Entries with scene source code:
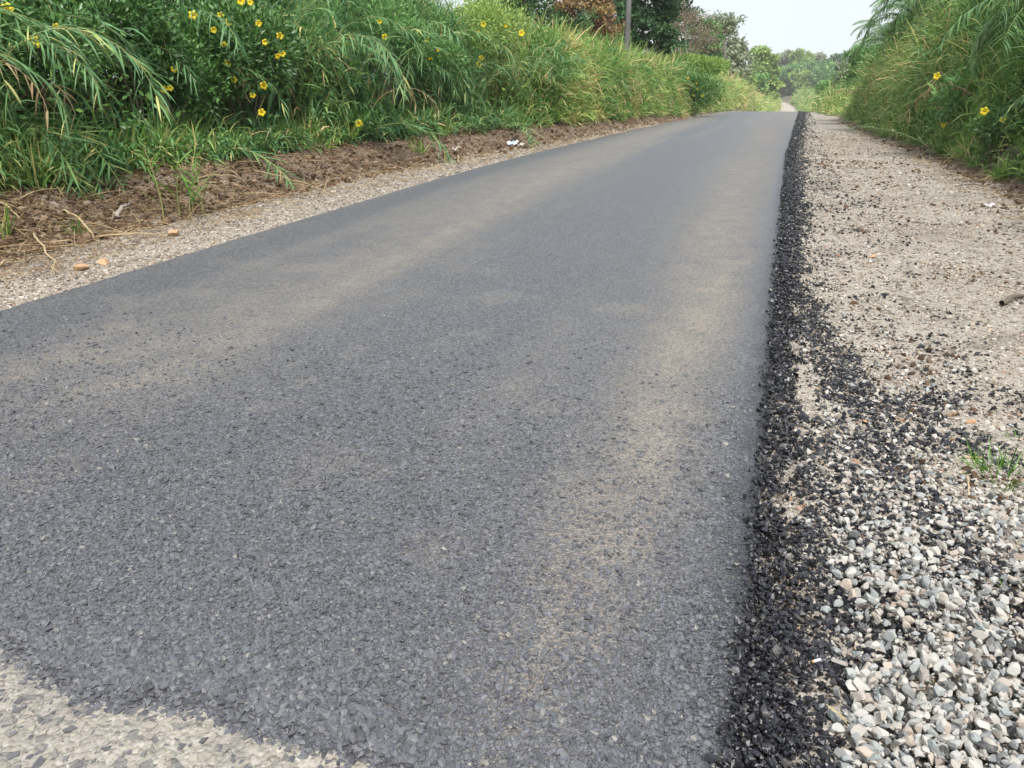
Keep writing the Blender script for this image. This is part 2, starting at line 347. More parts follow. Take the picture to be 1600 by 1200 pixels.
# ------------------------------------------------------------------ ground strips and road
ys = list(np.arange(-14, -1, .5)) + list(np.arange(-1, 1.1, .05)); y_ = 1.1
while y_ < 1000: ys.append(y_); y_ += max(.014, .011 * y_)
YS = np.array(ys)
def strip(name, f0, f1, us, mat, ysel=YS, zf=Z, zoff=0, attrf=None, keep=None, kind='structure'):
    U, Y = np.meshgrid(us, ysel); a = f0(Y); b = f1(Y); X = a + (b - a) * U
    Zz = zf(X, Y) + zoff; V = np.stack([X, Y, Zz], -1).reshape(-1, 3)
    nu = len(us); i = np.arange(len(ysel) - 1)[:, None] * nu; j = np.arange(nu - 1)[None]
    Fq = np.stack([i + j, i + j + 1, i + nu + j + 1, i + nu + j], -1).reshape(-1, 4)
    if keep is not None: Fq = Fq[keep(V[Fq].mean(1))]
    at = attrf(V) if attrf else None
    return obj(name, mesh(name, V, Fq, mat, smooth=True, attrs=at), kind=kind)
YC = np.array(list(np.arange(-14, 30, .25)) + list(np.geomspace(30, 1000, 170)))
YM = YS[::2]
geo = lambda a, b, n: (np.geomspace(a, b, n) - a) / (b - a)
strip('ground', lambda y: xl(y) - lb(y) - 600, lambda y: xl(y) - lb(y) - .6, 1 - geo(1, 600, 90)[::-1], M['ground_soil'], YC)
strip('soil_bank', lambda y: xl(y) - lb(y) - .6, lambda y: xl(y) - lv(y) + .0 * y, np.linspace(0, 1, 50), M['bank_soil'], YM)
strip('roadside_verge', lambda y: xl(y) - lv(y), lambda y: xl(y) + .15, np.linspace(0, 1, 40), M['verge_sand'], YM)
strip('old_road_surface', lambda y: xl(y) + .15, lambda y: xr(y) - .1, np.linspace(0, 1, 60), M['old_surface'], YM)
strip('roadside_verge', lambda y: xr(y) - .1, lambda y: xr(y) + rv(y) + .1, np.linspace(0, 1, 90), M['verge_sand'], YM)
strip('soil_bank', lambda y: xr(y) + rv(y) + .1, lambda y: xr(y) + rv(y) + 1.6, np.linspace(0, 1, 30), M['bank_soil'], YM)
strip('ground', lambda y: xr(y) + rv(y) + 1.6, lambda y: xr(y) + rv(y) + 600, geo(1, 600, 90), M['ground_soil'], YC)

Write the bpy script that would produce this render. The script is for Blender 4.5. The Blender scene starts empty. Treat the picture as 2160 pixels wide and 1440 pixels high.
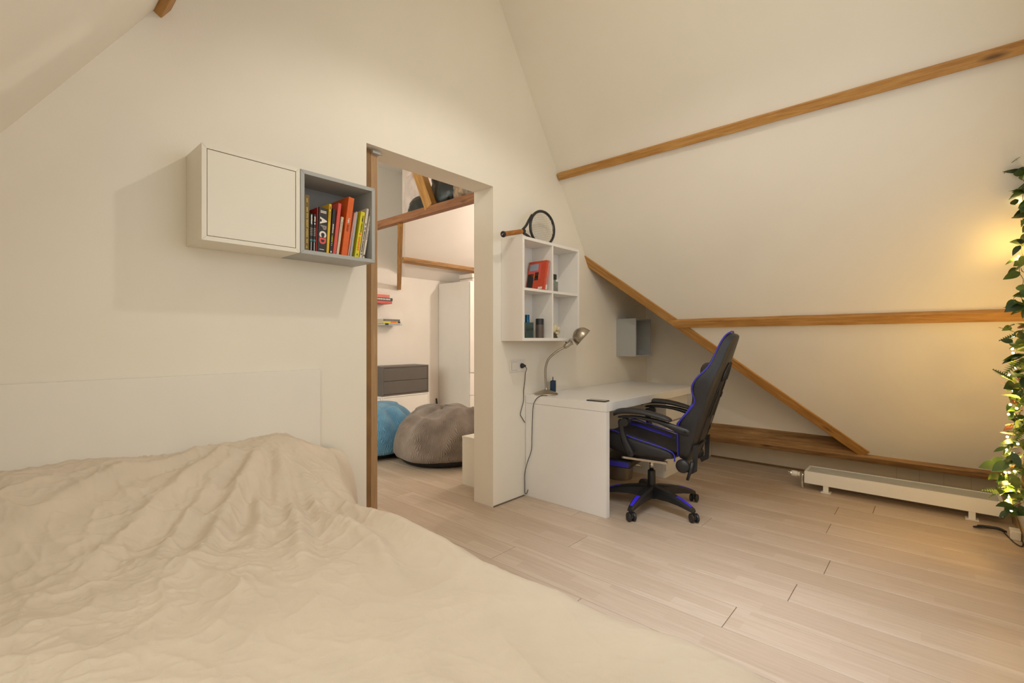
import bpy, bmesh, math, random
import numpy as np
from mathutils import Vector, Matrix, noise

random.seed(7)
SC = bpy.context.scene
COL = SC.collection
V = Vector
PI = math.pi

# ------------------------------------------------------------------ camera
cam_d = bpy.data.cameras.new('camera')
cam_d.sensor_fit = 'HORIZONTAL'
cam_d.sensor_width = 36.0
cam_d.lens = 998.03 * 36.0 / 2160.0
cam_d.shift_y = -4.73 / 2160.0
cam_d.clip_start = 0.02
cam = bpy.data.objects.new('camera', cam_d)
COL.objects.link(cam)
cam.location = (2.293, 0.0, 1.17)
cam.rotation_euler = (PI / 2, 0, math.radians(41.823))
SC.camera = cam

# ------------------------------------------------------------------ view, world, main lights
SC.view_settings.view_transform = 'Standard'
SC.view_settings.look = 'None'
SC.view_settings.gamma = 1.0
SC.view_settings.use_curve_mapping = False
SC.view_settings.exposure = 0.0

world = bpy.data.worlds.new('evening_sky')
SC.world = world
world.use_nodes = True
_bg = world.node_tree.nodes['Background']
_bg.inputs[0].default_value = (1, 0.97, 0.987, 1)
_bg.inputs[1].default_value = 0.276


def lamp(name, kind, loc, power, color, size=0.05, size_y=None, direction=None, spread=None):
    d = bpy.data.lights.new(name, kind)
    d.energy = power
    d.color = color
    if kind == 'AREA':
        d.shape = 'RECTANGLE'
        d.size = size
        d.size_y = size_y or size
        if spread:
            d.spread = math.radians(spread)
    else:
        d.shadow_soft_size = size
    o = bpy.data.objects.new(name, d)
    COL.objects.link(o)
    o.location = loc
    if direction is not None:
        o.rotation_euler = V(direction).to_track_quat('-Z', 'Y').to_euler()
    return o


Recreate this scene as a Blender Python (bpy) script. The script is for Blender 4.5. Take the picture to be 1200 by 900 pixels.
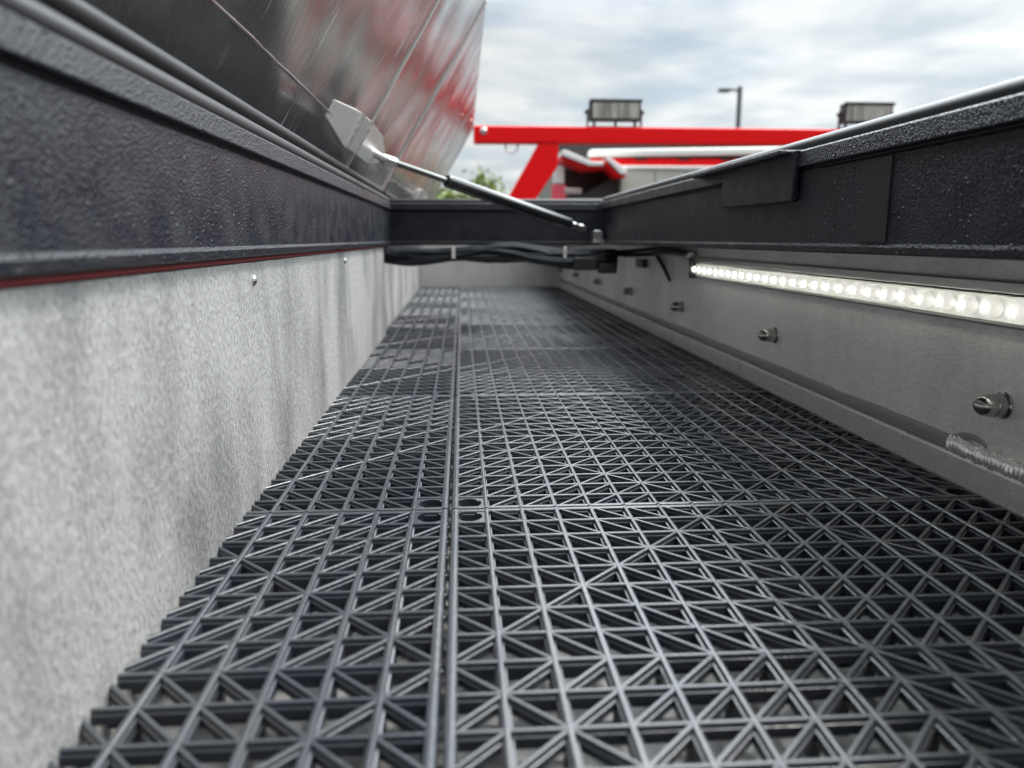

TASK DETAILS: Transcribe all of the records above character for character. Exclude the pictures.

WORKED SOLUTION:
Keep writing the Blender script for this image. This is part 2, starting at line 347. More parts follow. Take the picture to be 1600 by 1200 pixels.
# ------------------------------------------------------------------ ground strips and road
ys = list(np.arange(-14, -1, .5)) + list(np.arange(-1, 1.1, .05)); y_ = 1.1
while y_ < 1000: ys.append(y_); y_ += max(.014, .011 * y_)
YS = np.array(ys)
def strip(name, f0, f1, us, mat, ysel=YS, zf=Z, zoff=0, attrf=None, keep=None, kind='structure'):
    U, Y = np.meshgrid(us, ysel); a = f0(Y); b = f1(Y); X = a + (b - a) * U
    Zz = zf(X, Y) + zoff; V = np.stack([X, Y, Zz], -1).reshape(-1, 3)
    nu = len(us); i = np.arange(len(ysel) - 1)[:, None] * nu; j = np.arange(nu - 1)[None]
    Fq = np.stack([i + j, i + j + 1, i + nu + j + 1, i + nu + j], -1).reshape(-1, 4)
    if keep is not None: Fq = Fq[keep(V[Fq].mean(1))]
    at = attrf(V) if attrf else None
    return obj(name, mesh(name, V, Fq, mat, smooth=True, attrs=at), kind=kind)
YC = np.array(list(np.arange(-14, 30, .25)) + list(np.geomspace(30, 1000, 170)))
YM = YS[::2]
geo = lambda a, b, n: (np.geomspace(a, b, n) - a) / (b - a)
strip('ground', lambda y: xl(y) - lb(y) - 600, lambda y: xl(y) - lb(y) - .6, 1 - geo(1, 600, 90)[::-1], M['ground_soil'], YC)
strip('soil_bank', lambda y: xl(y) - lb(y) - .6, lambda y: xl(y) - lv(y) + .0 * y, np.linspace(0, 1, 50), M['bank_soil'], YM)
strip('roadside_verge', lambda y: xl(y) - lv(y), lambda y: xl(y) + .15, np.linspace(0, 1, 40), M['verge_sand'], YM)
strip('old_road_surface', lambda y: xl(y) + .15, lambda y: xr(y) - .1, np.linspace(0, 1, 60), M['old_surface'], YM)
strip('roadside_verge', lambda y: xr(y) - .1, lambda y: xr(y) + rv(y) + .1, np.linspace(0, 1, 90), M['verge_sand'], YM)
strip('soil_bank', lambda y: xr(y) + rv(y) + .1, lambda y: xr(y) + rv(y) + 1.6, np.linspace(0, 1, 30), M['bank_soil'], YM)
strip('ground', lambda y: xr(y) + rv(y) + 1.6, lambda y: xr(y) + rv(y) + 600, geo(1, 600, 90), M['ground_soil'], YC)

Write the bpy script that would produce this render. The script is for Blender 4.5. The Blender scene starts empty. Treat the picture as 2160 pixels wide and 1440 pixels high.
import bpy, bmesh, math, random
import numpy as np
from mathutils import Vector, Matrix, noise

random.seed(7)
SC = bpy.context.scene
COL = SC.collection
V = Vector
PI = math.pi

# ------------------------------------------------------------------ camera
cam_d = bpy.data.cameras.new('camera')
cam_d.sensor_fit = 'HORIZONTAL'
cam_d.sensor_width = 36.0
cam_d.lens = 998.03 * 36.0 / 2160.0
cam_d.shift_y = -4.73 / 2160.0
cam_d.clip_start = 0.02
cam = bpy.data.objects.new('camera', cam_d)
COL.objects.link(cam)
cam.location = (2.293, 0.0, 1.17)
cam.rotation_euler = (PI / 2, 0, math.radians(41.823))
SC.camera = cam

# ------------------------------------------------------------------ view, world, main lights
SC.view_settings.view_transform = 'Standard'
SC.view_settings.look = 'None'
SC.view_settings.gamma = 1.0
SC.view_settings.use_curve_mapping = False
SC.view_settings.exposure = 0.0

world = bpy.data.worlds.new('evening_sky')
SC.world = world
world.use_nodes = True
_bg = world.node_tree.nodes['Background']
_bg.inputs[0].default_value = (1, 0.97, 0.987, 1)
_bg.inputs[1].default_value = 0.276


def lamp(name, kind, loc, power, color, size=0.05, size_y=None, direction=None, spread=None):
    d = bpy.data.lights.new(name, kind)
    d.energy = power
    d.color = color
    if kind == 'AREA':
        d.shape = 'RECTANGLE'
        d.size = size
        d.size_y = size_y or size
        if spread:
            d.spread = math.radians(spread)
    else:
        d.shadow_soft_size = size
    o = bpy.data.objects.new(name, d)
    COL.objects.link(o)
    o.location = loc
    if direction is not None:
        o.rotation_euler = V(direction).to_track_quat('-Z', 'Y').to_euler()
    return o


Recreate this scene as a Blender Python (bpy) script. The script is for Blender 4.5. Take the picture to be 1200 by 900 pixels.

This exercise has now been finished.